Let $(x_n)_{n \in \mathbb{N}}$ be a Cauchy sequence in $(l^p,d)$, then we have

$$
    \forall \varepsilon > 0 \exists N \in \mathbb{N}: n, m > N: d(x_n, x_m) = \Big(\sum_{j \in \mathbb{N}} |x_n(j) - x_m(j)|^p\Big)^\frac{1}{p} < \varepsilon,
$$

obtains for all $j \in \mathbb{N}$: $|x_n(j) - x_m(j)| <\varepsilon$.

Which shows that $(x_m(j))_{m \in \mathbb{N}}$ for fixed $j \in \mathbb{N}$ is a Cauchy sequence in $\mathbb{C}$. Since $\mathbb{C}$ is complete the sequence converges; $x_m(j) \to x(j)$ as $m \to \infty$. 

Thus, for $m \to \infty$ we have 

$$
    d(x_n, x) = \Big(\sum_{j \in \mathbb{N}} |x_n(j) - x(j)|^p\Big)^\frac{1}{p} < \varepsilon,
$$

implies that $x_n - x \in l^p$ and $x = x_n - (x_n - x) \in l^p \implies x \in l^p$ and $x_n \to x$ as $n \to \infty$ which implies that $l^p$ is complete.

Proposition 7: the space l^\infty with the metric d defined by

d(x,y) = \sup_{j \in \mathbb{N}} | x(j) - y(j) |,

for all x,y \in l^\infty is complete.

??? note "Proof:"

Let $(x_n)_{n \in \mathbb{N}}$ be a Cauchy sequence in $(l^\infty,d)$, then we have

$$
    \forall \varepsilon > 0 \exists N \in \mathbb{N}: n, m > N: d(x_n, x_m) = \sup_{j \in \mathbb{N}} | x_n(j) - x_m(j) | < \varepsilon,
$$

obtains for all $j \in \mathbb{N}$: $|x_n(j) - x_m(j)| <\varepsilon$.
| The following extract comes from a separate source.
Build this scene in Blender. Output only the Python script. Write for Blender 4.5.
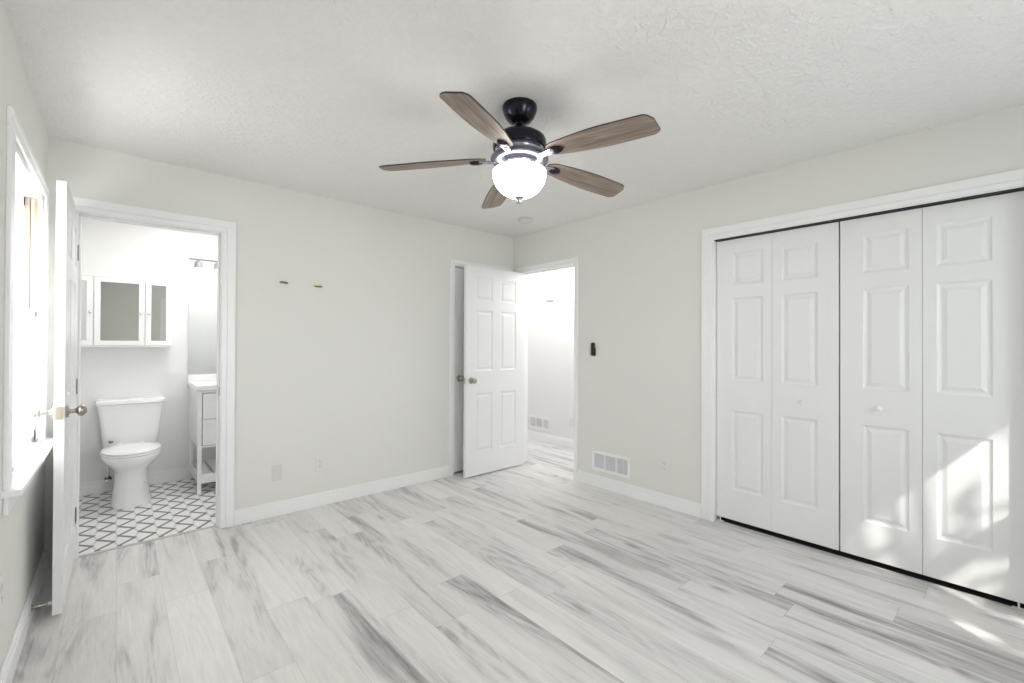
import bpy, bmesh, math, random
from mathutils import Vector, Matrix

# ------------------------------------------------------------------ clear
for o in list(bpy.data.objects):
    bpy.data.objects.remove(o, do_unlink=True)
scene = bpy.context.scene
COL = scene.collection
PI = math.pi
random.seed(7)

# ------------------------------------------------------------------ camera
F_PX = 446.05
CAM_H = 1.2782
cam_d = bpy.data.cameras.new('camera')
cam = bpy.data.objects.new('camera', cam_d)
COL.objects.link(cam)
cam_d.sensor_fit = 'HORIZONTAL'
cam_d.sensor_width = 36.0
cam_d.lens = F_PX * 36.0 / 1024.0
cam_d.clip_start = 0.02
R_ = Vector((0.74899, -0.66257, 0.00413))
U_ = Vector((-0.00709, -0.00178, 0.99997))
F_ = Vector((0.66254, 0.74900, 0.00602))
m = Matrix((R_, U_, -F_)).transposed().to_4x4()
m.translation = Vector((0, 0, CAM_H))
cam.matrix_world = m
scene.camera = cam

# ------------------------------------------------------------------ world, sun, daylight
w = bpy.data.worlds.new('sky')
scene.world = w
w.use_nodes = True
nt = w.node_tree
nt.nodes.clear()
wo = nt.nodes.new('ShaderNodeOutputWorld')
bg = nt.nodes.new('ShaderNodeBackground')
bg.inputs['Color'].default_value = (0.93, 0.965, 1.0, 1)
bg.inputs['Strength'].default_value = 2.2
nt.links.new(bg.outputs[0], wo.inputs[0])

SUN_DIR = Vector((0.49, 0.65, -0.76)).normalized()
SUN = 3.6
ld = bpy.data.lights.new('sun', 'SUN')
ld.energy = SUN
ld.angle = 0.0095
ld.color = (1.0, 0.96, 0.90)
lo = bpy.data.objects.new('sun', ld)
COL.objects.link(lo)
lo.rotation_euler = SUN_DIR.to_track_quat('-Z', 'Y').to_euler()
lo.location = (-3, -4, 6)

def area(name, loc, direction, sx, sy, power, color=(1, 1, 1), spread=PI):
    d = bpy.data.lights.new(name, 'AREA')
    d.shape = 'RECTANGLE'
    d.size, d.size_y = sx, sy
    d.energy = power
    d.color = color
    d.spread = spread
    o = bpy.data.objects.new(name, d)
    COL.objects.link(o)
    o.location = loc
    o.rotation_euler = Vector(direction).to_track_quat('-Z', 'Z').to_euler()
    return o

def point(name, loc, power, color=(1, 1, 1), radius=0.05):
    d = bpy.data.lights.new(name, 'POINT')
    d.energy = power
    d.color = color
    d.shadow_soft_size = radius
    o = bpy.data.objects.new(name, d)
    COL.objects.link(o)
    o.location = loc
    return o

# daylight at the windows
area('daylight_rear_window', (2.48, -1.06, 1.41), (-0.5, 1, -0.08), 0.90, 1.27, 10, (0.84, 0.92, 1.0))
area('fill_added_rear_window', (1.05, -1.06, 1.41), (0, 1, 0.06), 0.72, 1.27, 27, (1.0, 0.985, 0.985))  # fill at the added rear window, evens out the room light
area('daylight_left_window', (-0.56, 2.96, 1.41), (1, 0, -0.20), 0.95, 1.27, 24, (1.0, 0.985, 0.985))
area('hall_ceiling_fill', (3.78, 4.0, 2.42), (0, 0, -1), 0.55, 3.2, 14, (0.99, 0.99, 1))  # unseen fill added to brighten the hall
point('hall_spill_fill', (3.72, 2.9, 2.15), 10, (0.99, 0.99, 1), 0.15)  # added fill that spills light onto the entry door
area('bath_ceiling_fill', (0.70, 4.40, 2.42), (0, 0, -1), 0.8, 0.7, 11, (1, 0.99, 0.98))  # unseen fill added to brighten the bathroom

scene.view_settings.view_transform = 'Standard'
scene.view_settings.look = 'None'
scene.view_settings.gamma = 1.0
scene.view_settings.use_curve_mapping = False
scene.view_settings.exposure = 0.42
try:
    scene.cycles.max_bounces = 12
    scene.cycles.diffuse_bounces = 8
    scene.cycles.transparent_max_bounces = 16
    scene.cycles.sample_clamp_indirect = 6.0
    scene.cycles.caustics_reflective = False
    scene.cycles.caustics_refractive = False
except Exception:
    pass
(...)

Which shows that $(x_m(j))_{m \in \mathbb{N}}$ for fixed $j \in \mathbb{N}$ is a Cauchy sequence in $\mathbb{C}$. Since $\mathbb{C}$ is complete the sequence converges; $x_m(j) \to x(j)$ as $m \to \infty$. 

Thus, for $m \to \infty$ we have 

$$
    d(x_n, x) = \sup_{j \in \mathbb{N}} | x_n(j) - x(j) | < \varepsilon \implies |x_n(j) = x(j)| < \varepsilon.
$$

Since $x_n \in l^\infty$ there exists a $k_n \in \mathbb{R}: |x_n(j)| \leq k_n$ for all $j \in \mathbb{N}$. Hence 

$$
    |x(j)| \leq |x(j) - x_n(j)| + |x_n(j)| < \varepsilon + k_n,
$$

for all $j \in \mathbb{N}$ which implies that $x \in l^\infty$ and $x_n \to x$ as $n \to \infty$ obtaining that $ l^\infty$ is complete.